Provided data =
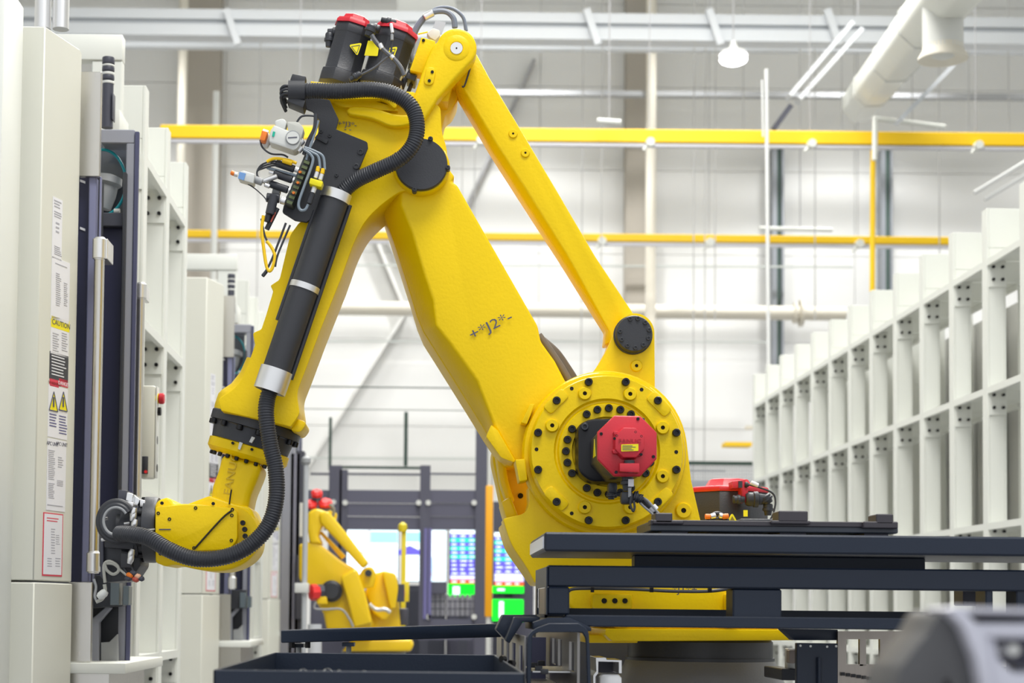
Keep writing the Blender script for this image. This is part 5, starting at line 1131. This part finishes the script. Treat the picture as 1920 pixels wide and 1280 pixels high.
# slate uprights beyond the third machine
t = thing('machine_enclosure', 'slate grey enclosure uprights between third machine and pole', 'enclosure', (P(545, 1190, 14).x, 14, 0))
for (x0, x1, y0, mt) in ((530, 545, 835, MATS['slate_frame']), (546, 556, 850, mat('slate_violet', (.22, .22, .28), .45)), (557, 564, 845, DGREY)):
    fr_('upright', x0, y0, x1, 1300, mt, 14, .2, t)
fr_('side_box', 562, 942, 570, 1005, LGREY, 13.5, .2, t); fr_('side_box', 556, 1040, 568, 1160, DGREY, 13.95, .2, t)
b = B().cyl(P(590, 1170, 12.2), P(590, 1300, 12.2), S(13, 12.2), 20); 
tag(b.build('grey_canister', mat('canister_grey', (.55, .57, .60), .35)), 'grey round canister at the foot of the background robot', 'canister')

# ------------------------------------------------------------------ robot in the background
r2 = thing('industrial_robot', 'smaller out-of-focus yellow robot in the background, left of centre', 'robot', (P(690, 1220, 13.2).x, 13.2, 0))
Y2 = 13.0
BY = mat('yellow_paint_far', (.90, .60, .003), .35, coat=.2)
def p2_(name, pts, y0, y1, mt=BY, bevel=.02, par=None): return B().prism(fil(pts), y0, y1).build(name, mt, par or r2, bevel=bevel, seg=3)
p2_('base_plate', [(660, 1198, 5), (770, 1198, 5), (776, 1210, 5), (770, 1221, 5), (640, 1221)], Y2, Y2+.7)
B().cyl((P(700, 1221, 13.3).x, 13.4, 0), (P(700, 1221, 13.3).x, 13.4, P(700, 1221, 13.3).z), .25, 32).build('pedestal', GREY, r2)
p2_('turret', [(700, 1130, 10), (745, 1110, 10), (752, 1180), (748, 1200), (690, 1200), (690, 1150)], Y2+.05, Y2+.5)
p2_('yoke_cheek', [(700, 1075, 8), (728, 1068, 10), (742, 1090, 10), (744, 1120, 12), (736, 1150, 12), (720, 1165, 8), (700, 1150), (684, 1110, 8)], Y2-.05, Y2+.08)
p2_('yoke_cheek', [(716, 1070, 5), (742, 1074, 8), (747, 1100, 8), (742, 1140), (732, 1140)], Y2-.12, Y2-.06)
p2_('lower_arm', [(560, 1020, 6), (590, 1012, 12), (640, 1052, 14), (668, 1066, 14), (680, 1100, 12), (688, 1140), (700, 1172, 6), (690, 1180), (612, 1180), (606, 1150), (580, 1106), (560, 1086, 8)], Y2-.22, Y2+.1)
p2_('arm_shoulder', [(638, 1080, 8), (668, 1064, 10), (684, 1110), (698, 1168, 6), (664, 1176), (650, 1120)], Y2-.34, Y2-.2)
p2_('link_rod', [(597, 962, 8), (614, 956, 8), (650, 1000), (692, 1056, 8), (680, 1066, 6), (640, 1022), (600, 980)], Y2-.26, Y2-.16)
p2_('upper_arm', [(577, 960, 6), (592, 952, 6), (612, 958, 8), (618, 976, 8), (604, 984), (596, 1004, 6), (604, 1020), (580, 1018), (576, 990)], Y2-.24, Y2+.1)
p2_('balance_rod', [(598, 998, 4), (604, 996), (648, 1042), (640, 1048)], Y2-.1, Y2-.02, bevel=.01)
b = B(); ydisc(b, 690.5, 1074, 6.5, Y2-.29, Y2-.2, 24); b.build('pivot_cap', RUB, r2)
p2_('lever_ear', [(672, 1080), (680, 1066, 6), (696, 1060, 8), (706, 1075, 8), (700, 1100), (680, 1104)], Y2-.22, Y2-.16, bevel=.01)
b = B(); c = P(622, 1108, Y2-.25); b.lathe(c, (0, -1, 0), [(0, S(20, Y2)), (.04, S(20, Y2)), (.05, S(15, Y2)), (.09, S(14, Y2)), (.09, 0)], 28); b.build('gear_cover', RUB, r2)
b = B(); b.lathe(P(606, 1108, Y2-.36), (-1, -.35, 0), [(0, .05), (.05, .05)], 8); b.build('motor_body', DGREY, r2)
b = B(); b.lathe(P(592, 1110, Y2-.38), (-1, -.5, 0), [(-.02, .055), (0, .062), (.04, .06), (.05, .03)], 8); b.build('motor_cap', REDB, r2)
p2_('cable_box', [(596, 1118), (612, 1118, 3), (614, 1132), (594, 1132)], Y2-.4, Y2-.3, bevel=.005)
b = B().tube([P(x, y, Y2-.42) for x, y in ((592, 1128), (590, 1140), (610, 1142), (640, 1142), (655, 1160), (662, 1175))], .008, 8); b.build('cable', MGREY, r2)
for (x, y, r) in ((583, 942, 11), (594, 922, 10), (610, 940, 12)):
    b = B(); b.lathe(P(x, y+16, Y2-.1), P(x, y, Y2-.1)-P(x, y+16, Y2-.1), [(0, S(r, Y2)), (S(10, Y2), S(r, Y2))], 8); mo = b.build('servo_motor', DGREY, r2)
    B().lathe(P(x, y+7, Y2-.1), P(x, y-5, Y2-.14)-P(x, y+7, Y2-.1), [(0, S(r*1.1, Y2)), (S(8, Y2), S(r*1.1, Y2)), (S(12, Y2), S(r*.6, Y2))], 8).build('motor_cap', REDB, mo)
b = B().tube([P(x, y, Y2-.2) for x, y in ((618, 945), (626, 955), (622, 970), (612, 962))], .012, 8); b.build('cable', mat('grey_brown_cable', (.25, .23, .18), .5), r2)
p2_('cable_bracket', [(616, 955, 3), (632, 962, 3), (630, 975, 3), (614, 970)], Y2-.2, Y2-.1, bevel=.005)
b = B(); b.tube([P(x, y, Y2-.3) for x, y in ((692, 1132), (705, 1142), (722, 1142), (732, 1148))], .016, 10, ribs=16, amp=.15); b.build('steel_conduit', ALU, r2)
b = B(); b.lathe(P(746, 1112, Y2), (1, -.2, 0), [(0, .06), (.04, .06), (.045, .05)], 8); b.build('motor_cap', REDB, r2)
b = B(); b.box(P(742, 1095, Y2), P(758, 1128, Y2-.1)); b.build('motor_body', DGREY, r2)
p2_('floor_cover', [(733, 1140), (765, 1140), (765, 1172), (733, 1172)], Y2+.1, Y2+.3, DGREY, .01)
t = thing('yellow_stand', 'thin olive-yellow upright standing right of the background robot', 'post', (P(757, 1180, 13.95).x, 13.95, 0))
OLV = mat('olive_yellow', (.72, .60, .02), .45)
p = P(757, 990, 13.95); B().box((p.x-S(4, 13.95), 13.95, 0), (p.x+S(5, 13.95), 13.958, p.z)).build('upright', OLV, t, bevel=.005); B().lathe(P(755, 990, 13.95), (0, 0, 1), [(-.03, .03), (0, .04), (.03, .035), (.05, .01)], 16).build('stand_head', OLV, t)
B().box(P(752, 1090, 13.58).to_tuple(), (P(767, 1128, 13.7).x, 13.7, P(767, 1128, 13.95).z)).build('lower_sleeve', OLV, t, bevel=.005)

# ------------------------------------------------------------------ copies of the machine, then re-base everything
rebase()
for k in (1, 2):
    c_ = copy_tree(mach); c_.location.y += 5.03*k; c_['label'] = MLAB[k]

Goal = Without the pictures, please reproduce each line of the listing above exactly, from the first one through the line bearing "background robot', 'canister')".

Task result =
Keep writing the Blender script for this image. This is part 5, starting at line 1131. This part finishes the script. Treat the picture as 1920 pixels wide and 1280 pixels high.
# slate uprights beyond the third machine
t = thing('machine_enclosure', 'slate grey enclosure uprights between third machine and pole', 'enclosure', (P(545, 1190, 14).x, 14, 0))
for (x0, x1, y0, mt) in ((530, 545, 835, MATS['slate_frame']), (546, 556, 850, mat('slate_violet', (.22, .22, .28), .45)), (557, 564, 845, DGREY)):
    fr_('upright', x0, y0, x1, 1300, mt, 14, .2, t)
fr_('side_box', 562, 942, 570, 1005, LGREY, 13.5, .2, t); fr_('side_box', 556, 1040, 568, 1160, DGREY, 13.95, .2, t)
b = B().cyl(P(590, 1170, 12.2), P(590, 1300, 12.2), S(13, 12.2), 20); 
tag(b.build('grey_canister', mat('canister_grey', (.55, .57, .60), .35)), 'grey round canister at the foot of the background robot', 'canister')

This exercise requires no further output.